→ Data extract:
__________

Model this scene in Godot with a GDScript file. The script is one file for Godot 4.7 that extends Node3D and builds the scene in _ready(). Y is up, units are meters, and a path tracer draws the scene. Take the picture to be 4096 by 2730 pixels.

__________

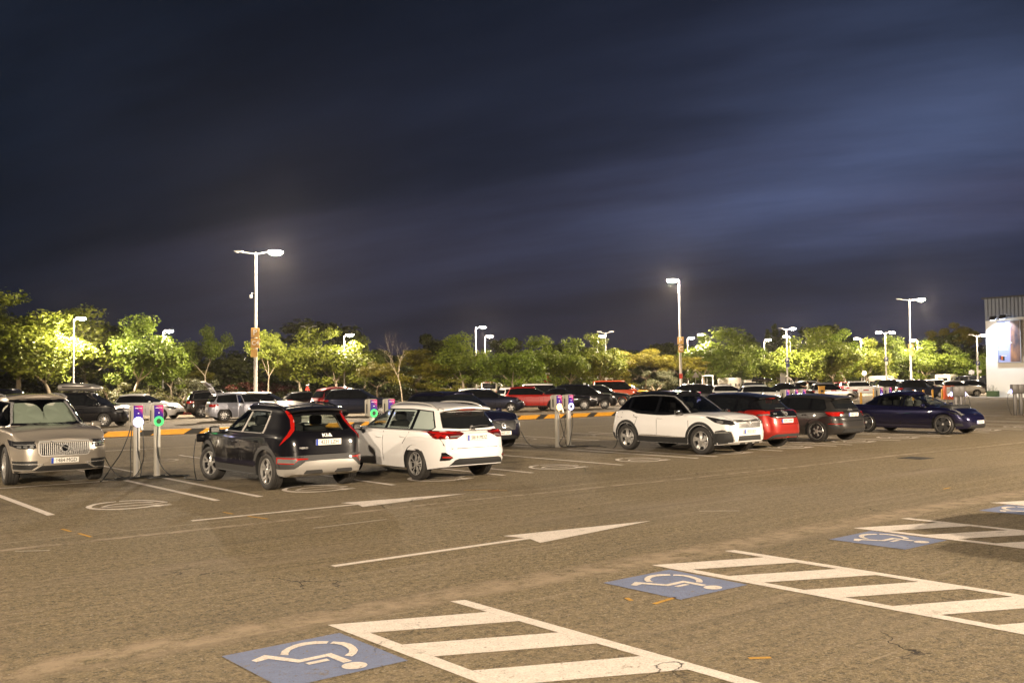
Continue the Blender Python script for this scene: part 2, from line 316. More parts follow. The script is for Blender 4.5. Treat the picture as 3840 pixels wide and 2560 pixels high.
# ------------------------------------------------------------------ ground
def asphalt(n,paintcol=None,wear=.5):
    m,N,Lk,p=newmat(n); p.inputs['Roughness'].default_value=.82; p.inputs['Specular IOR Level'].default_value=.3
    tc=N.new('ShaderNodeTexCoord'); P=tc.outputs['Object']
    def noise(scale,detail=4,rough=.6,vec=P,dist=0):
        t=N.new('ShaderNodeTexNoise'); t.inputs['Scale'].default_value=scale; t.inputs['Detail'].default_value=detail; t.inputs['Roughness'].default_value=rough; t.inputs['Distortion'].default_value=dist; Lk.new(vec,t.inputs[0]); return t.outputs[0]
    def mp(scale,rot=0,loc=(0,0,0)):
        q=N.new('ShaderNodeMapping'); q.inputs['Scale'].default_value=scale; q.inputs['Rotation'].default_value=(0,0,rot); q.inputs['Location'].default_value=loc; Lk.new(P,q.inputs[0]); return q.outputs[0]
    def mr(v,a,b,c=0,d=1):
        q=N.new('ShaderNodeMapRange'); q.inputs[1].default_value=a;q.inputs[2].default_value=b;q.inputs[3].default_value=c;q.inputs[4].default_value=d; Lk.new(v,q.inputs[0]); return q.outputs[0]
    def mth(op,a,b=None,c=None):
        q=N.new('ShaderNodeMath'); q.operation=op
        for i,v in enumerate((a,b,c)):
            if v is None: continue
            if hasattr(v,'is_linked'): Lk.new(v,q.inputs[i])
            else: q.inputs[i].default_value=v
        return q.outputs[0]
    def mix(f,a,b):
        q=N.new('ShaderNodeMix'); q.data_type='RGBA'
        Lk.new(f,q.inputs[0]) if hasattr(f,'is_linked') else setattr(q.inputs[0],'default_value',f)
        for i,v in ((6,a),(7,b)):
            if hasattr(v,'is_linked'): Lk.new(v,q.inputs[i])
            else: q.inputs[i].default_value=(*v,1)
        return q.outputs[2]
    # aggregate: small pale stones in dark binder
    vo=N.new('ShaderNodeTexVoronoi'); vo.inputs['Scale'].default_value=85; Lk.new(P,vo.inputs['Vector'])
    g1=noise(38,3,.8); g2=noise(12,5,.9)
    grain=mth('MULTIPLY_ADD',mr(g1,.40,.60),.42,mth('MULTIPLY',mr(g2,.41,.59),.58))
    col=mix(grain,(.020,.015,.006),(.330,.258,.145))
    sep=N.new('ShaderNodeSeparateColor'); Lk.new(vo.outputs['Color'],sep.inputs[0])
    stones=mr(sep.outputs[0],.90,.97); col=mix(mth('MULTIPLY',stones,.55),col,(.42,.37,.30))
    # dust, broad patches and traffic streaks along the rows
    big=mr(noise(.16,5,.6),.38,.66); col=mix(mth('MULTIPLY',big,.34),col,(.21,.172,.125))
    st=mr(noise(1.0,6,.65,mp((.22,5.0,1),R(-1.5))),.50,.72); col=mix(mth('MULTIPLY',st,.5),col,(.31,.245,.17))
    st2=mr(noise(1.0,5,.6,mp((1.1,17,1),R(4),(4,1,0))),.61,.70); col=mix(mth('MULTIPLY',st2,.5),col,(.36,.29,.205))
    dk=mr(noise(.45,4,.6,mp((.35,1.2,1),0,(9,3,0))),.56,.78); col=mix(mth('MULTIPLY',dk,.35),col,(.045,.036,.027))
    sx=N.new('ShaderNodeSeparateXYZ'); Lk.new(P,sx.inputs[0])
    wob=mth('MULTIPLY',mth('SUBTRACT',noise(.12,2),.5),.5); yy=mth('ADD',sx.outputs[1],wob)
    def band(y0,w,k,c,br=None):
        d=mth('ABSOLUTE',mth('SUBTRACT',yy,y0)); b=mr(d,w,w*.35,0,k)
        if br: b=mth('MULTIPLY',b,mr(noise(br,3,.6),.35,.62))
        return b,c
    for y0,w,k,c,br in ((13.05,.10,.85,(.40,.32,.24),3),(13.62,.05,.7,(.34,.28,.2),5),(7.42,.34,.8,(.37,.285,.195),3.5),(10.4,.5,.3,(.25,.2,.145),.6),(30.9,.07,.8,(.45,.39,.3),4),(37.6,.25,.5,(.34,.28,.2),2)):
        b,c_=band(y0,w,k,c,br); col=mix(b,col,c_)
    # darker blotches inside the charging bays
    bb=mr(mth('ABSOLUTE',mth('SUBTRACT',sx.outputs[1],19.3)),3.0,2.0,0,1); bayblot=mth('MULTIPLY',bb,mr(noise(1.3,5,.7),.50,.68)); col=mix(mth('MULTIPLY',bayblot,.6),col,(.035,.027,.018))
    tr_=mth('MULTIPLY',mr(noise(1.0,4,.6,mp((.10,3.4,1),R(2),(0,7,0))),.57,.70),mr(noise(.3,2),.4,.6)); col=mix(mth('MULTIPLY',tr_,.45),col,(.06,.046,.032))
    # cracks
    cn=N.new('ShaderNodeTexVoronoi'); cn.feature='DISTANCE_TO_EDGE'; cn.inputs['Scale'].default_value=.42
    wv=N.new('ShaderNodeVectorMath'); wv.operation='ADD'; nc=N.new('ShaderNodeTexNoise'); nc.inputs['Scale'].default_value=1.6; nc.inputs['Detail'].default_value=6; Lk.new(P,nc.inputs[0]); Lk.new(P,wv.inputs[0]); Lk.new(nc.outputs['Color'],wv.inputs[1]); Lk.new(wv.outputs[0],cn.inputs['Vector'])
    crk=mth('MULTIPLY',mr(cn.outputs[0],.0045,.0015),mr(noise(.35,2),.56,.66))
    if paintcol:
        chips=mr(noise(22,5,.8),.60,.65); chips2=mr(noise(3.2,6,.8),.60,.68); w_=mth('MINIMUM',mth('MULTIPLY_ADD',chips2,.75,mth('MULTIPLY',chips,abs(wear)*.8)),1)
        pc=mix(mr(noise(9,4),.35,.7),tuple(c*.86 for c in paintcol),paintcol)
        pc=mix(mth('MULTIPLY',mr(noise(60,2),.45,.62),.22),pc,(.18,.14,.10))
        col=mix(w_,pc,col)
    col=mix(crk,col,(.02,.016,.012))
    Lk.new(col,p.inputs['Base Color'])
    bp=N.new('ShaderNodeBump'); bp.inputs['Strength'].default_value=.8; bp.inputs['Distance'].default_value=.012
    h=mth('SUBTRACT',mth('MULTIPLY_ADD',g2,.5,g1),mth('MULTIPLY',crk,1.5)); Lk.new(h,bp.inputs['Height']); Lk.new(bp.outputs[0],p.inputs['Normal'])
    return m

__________

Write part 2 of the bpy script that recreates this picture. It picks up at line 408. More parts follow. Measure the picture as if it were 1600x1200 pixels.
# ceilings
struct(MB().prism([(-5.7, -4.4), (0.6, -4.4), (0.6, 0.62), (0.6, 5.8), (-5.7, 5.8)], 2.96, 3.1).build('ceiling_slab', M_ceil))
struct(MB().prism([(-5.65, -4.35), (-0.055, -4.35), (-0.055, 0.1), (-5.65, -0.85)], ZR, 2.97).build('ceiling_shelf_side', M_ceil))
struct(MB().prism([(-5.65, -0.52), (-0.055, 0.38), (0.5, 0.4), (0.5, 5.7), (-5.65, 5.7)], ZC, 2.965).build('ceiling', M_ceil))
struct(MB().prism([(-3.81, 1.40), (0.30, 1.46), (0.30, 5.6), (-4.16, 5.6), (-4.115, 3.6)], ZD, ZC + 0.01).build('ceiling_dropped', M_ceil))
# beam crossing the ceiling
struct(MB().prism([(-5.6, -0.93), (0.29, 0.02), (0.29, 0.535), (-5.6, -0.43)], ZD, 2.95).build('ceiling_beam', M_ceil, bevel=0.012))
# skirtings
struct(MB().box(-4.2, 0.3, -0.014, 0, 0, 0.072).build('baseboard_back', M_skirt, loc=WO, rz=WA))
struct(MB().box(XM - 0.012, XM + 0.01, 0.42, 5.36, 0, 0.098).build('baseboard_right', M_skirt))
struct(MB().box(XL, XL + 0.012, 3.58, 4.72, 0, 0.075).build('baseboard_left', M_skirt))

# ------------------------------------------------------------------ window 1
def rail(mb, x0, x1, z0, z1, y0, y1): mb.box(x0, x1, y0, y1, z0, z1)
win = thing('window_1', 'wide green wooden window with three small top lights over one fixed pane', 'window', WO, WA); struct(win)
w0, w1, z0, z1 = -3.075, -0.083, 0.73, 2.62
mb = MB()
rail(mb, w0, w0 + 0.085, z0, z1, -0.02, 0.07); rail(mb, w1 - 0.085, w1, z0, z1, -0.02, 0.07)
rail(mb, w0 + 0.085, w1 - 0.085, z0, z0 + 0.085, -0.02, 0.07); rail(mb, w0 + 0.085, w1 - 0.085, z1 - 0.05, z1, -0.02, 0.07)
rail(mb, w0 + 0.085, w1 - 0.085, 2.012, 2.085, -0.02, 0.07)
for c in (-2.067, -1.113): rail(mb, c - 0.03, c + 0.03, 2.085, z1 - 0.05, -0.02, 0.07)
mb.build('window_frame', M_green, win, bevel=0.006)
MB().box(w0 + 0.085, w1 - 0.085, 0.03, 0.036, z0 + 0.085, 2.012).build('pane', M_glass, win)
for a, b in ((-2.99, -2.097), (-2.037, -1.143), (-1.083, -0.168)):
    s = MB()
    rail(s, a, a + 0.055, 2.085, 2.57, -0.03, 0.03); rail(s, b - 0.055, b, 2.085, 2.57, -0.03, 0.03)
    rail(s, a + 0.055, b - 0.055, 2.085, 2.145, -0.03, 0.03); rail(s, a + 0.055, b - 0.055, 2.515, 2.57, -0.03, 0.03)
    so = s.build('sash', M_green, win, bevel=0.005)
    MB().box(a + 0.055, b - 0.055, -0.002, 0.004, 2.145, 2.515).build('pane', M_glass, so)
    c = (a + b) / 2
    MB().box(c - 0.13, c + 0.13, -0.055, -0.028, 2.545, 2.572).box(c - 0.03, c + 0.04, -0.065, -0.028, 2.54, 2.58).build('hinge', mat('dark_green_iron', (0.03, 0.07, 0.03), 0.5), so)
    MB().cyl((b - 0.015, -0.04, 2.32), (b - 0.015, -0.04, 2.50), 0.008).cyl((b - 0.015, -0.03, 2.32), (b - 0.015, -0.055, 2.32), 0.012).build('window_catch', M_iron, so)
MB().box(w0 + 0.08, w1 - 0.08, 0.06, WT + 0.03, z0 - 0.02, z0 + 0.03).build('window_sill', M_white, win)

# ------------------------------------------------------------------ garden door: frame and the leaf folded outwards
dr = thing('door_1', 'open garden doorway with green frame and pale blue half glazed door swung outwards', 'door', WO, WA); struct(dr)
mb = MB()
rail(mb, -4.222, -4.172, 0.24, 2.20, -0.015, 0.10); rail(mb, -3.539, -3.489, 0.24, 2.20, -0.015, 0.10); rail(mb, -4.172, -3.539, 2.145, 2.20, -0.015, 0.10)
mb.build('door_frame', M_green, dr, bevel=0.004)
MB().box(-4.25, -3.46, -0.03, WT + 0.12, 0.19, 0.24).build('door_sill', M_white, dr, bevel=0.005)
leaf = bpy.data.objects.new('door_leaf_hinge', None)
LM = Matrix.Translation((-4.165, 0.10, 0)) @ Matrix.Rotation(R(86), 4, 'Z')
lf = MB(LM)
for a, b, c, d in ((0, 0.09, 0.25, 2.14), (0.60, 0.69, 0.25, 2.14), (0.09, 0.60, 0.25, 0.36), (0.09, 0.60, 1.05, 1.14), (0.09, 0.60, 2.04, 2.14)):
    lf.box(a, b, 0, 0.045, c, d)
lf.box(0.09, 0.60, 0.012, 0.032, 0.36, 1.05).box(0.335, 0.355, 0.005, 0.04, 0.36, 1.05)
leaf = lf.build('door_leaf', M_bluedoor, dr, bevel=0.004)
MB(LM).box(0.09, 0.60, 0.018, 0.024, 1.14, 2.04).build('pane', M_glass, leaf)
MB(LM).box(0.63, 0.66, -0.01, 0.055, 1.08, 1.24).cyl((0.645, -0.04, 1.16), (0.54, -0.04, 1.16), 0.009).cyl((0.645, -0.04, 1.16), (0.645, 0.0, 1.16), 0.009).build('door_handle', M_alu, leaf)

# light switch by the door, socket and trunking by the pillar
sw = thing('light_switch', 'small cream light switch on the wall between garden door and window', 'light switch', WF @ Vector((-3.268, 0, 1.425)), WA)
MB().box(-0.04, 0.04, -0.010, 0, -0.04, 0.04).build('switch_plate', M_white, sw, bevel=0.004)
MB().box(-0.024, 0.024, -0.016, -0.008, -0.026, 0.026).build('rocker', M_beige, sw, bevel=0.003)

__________

Using the data above, copy each line that contains "pixels".

Model this scene in Godot with a GDScript file. The script is one file for Godot 4.7 that extends Node3D and builds the scene in _ready(). Y is up, units are meters, and a path tracer draws the scene. Take the picture to be 4096 by 2730 pixels.
Continue the Blender Python script for this scene: part 2, from line 316. More parts follow. The script is for Blender 4.5. Treat the picture as 3840 pixels wide and 2560 pixels high.
Write part 2 of the bpy script that recreates this picture. It picks up at line 408. More parts follow. Measure the picture as if it were 1600x1200 pixels.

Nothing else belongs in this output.